# Rows from a 3D scene dataset
= = =

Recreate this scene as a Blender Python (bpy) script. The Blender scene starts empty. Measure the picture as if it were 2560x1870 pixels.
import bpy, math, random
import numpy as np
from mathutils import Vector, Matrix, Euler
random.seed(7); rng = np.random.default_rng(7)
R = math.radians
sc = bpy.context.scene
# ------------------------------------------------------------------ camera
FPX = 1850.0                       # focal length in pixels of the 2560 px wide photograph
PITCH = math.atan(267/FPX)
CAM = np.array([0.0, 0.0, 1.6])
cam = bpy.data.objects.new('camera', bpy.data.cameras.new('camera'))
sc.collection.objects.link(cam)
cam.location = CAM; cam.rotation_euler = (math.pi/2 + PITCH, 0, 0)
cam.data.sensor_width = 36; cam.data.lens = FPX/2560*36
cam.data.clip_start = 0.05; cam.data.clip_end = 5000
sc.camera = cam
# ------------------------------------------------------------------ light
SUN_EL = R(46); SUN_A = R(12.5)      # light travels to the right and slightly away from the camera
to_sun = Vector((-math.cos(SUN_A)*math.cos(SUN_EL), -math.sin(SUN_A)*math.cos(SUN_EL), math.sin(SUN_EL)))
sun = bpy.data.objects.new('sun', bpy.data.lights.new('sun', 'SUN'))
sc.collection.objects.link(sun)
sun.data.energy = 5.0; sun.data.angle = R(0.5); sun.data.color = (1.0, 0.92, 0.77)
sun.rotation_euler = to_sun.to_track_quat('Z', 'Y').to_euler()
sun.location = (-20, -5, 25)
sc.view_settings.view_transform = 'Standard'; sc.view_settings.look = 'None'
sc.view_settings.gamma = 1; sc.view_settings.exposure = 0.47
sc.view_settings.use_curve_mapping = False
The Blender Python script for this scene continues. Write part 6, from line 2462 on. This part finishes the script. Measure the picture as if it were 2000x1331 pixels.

= = =

# REQUIREMENT
Set down every line of the listing above again, exactly as given.

# EXERCISE RESULT
Recreate this scene as a Blender Python (bpy) script. The Blender scene starts empty. Measure the picture as if it were 2560x1870 pixels.
import bpy, math, random
import numpy as np
from mathutils import Vector, Matrix, Euler
random.seed(7); rng = np.random.default_rng(7)
R = math.radians
sc = bpy.context.scene
# ------------------------------------------------------------------ camera
FPX = 1850.0                       # focal length in pixels of the 2560 px wide photograph
PITCH = math.atan(267/FPX)
CAM = np.array([0.0, 0.0, 1.6])
cam = bpy.data.objects.new('camera', bpy.data.cameras.new('camera'))
sc.collection.objects.link(cam)
cam.location = CAM; cam.rotation_euler = (math.pi/2 + PITCH, 0, 0)
cam.data.sensor_width = 36; cam.data.lens = FPX/2560*36
cam.data.clip_start = 0.05; cam.data.clip_end = 5000
sc.camera = cam
# ------------------------------------------------------------------ light
SUN_EL = R(46); SUN_A = R(12.5)      # light travels to the right and slightly away from the camera
to_sun = Vector((-math.cos(SUN_A)*math.cos(SUN_EL), -math.sin(SUN_A)*math.cos(SUN_EL), math.sin(SUN_EL)))
sun = bpy.data.objects.new('sun', bpy.data.lights.new('sun', 'SUN'))
sc.collection.objects.link(sun)
sun.data.energy = 5.0; sun.data.angle = R(0.5); sun.data.color = (1.0, 0.92, 0.77)
sun.rotation_euler = to_sun.to_track_quat('Z', 'Y').to_euler()
sun.location = (-20, -5, 25)
sc.view_settings.view_transform = 'Standard'; sc.view_settings.look = 'None'
sc.view_settings.gamma = 1; sc.view_settings.exposure = 0.47
sc.view_settings.use_curve_mapping = False
The Blender Python script for this scene continues. Write part 6, from line 2462 on. This part finishes the script. Measure the picture as if it were 2000x1331 pixels.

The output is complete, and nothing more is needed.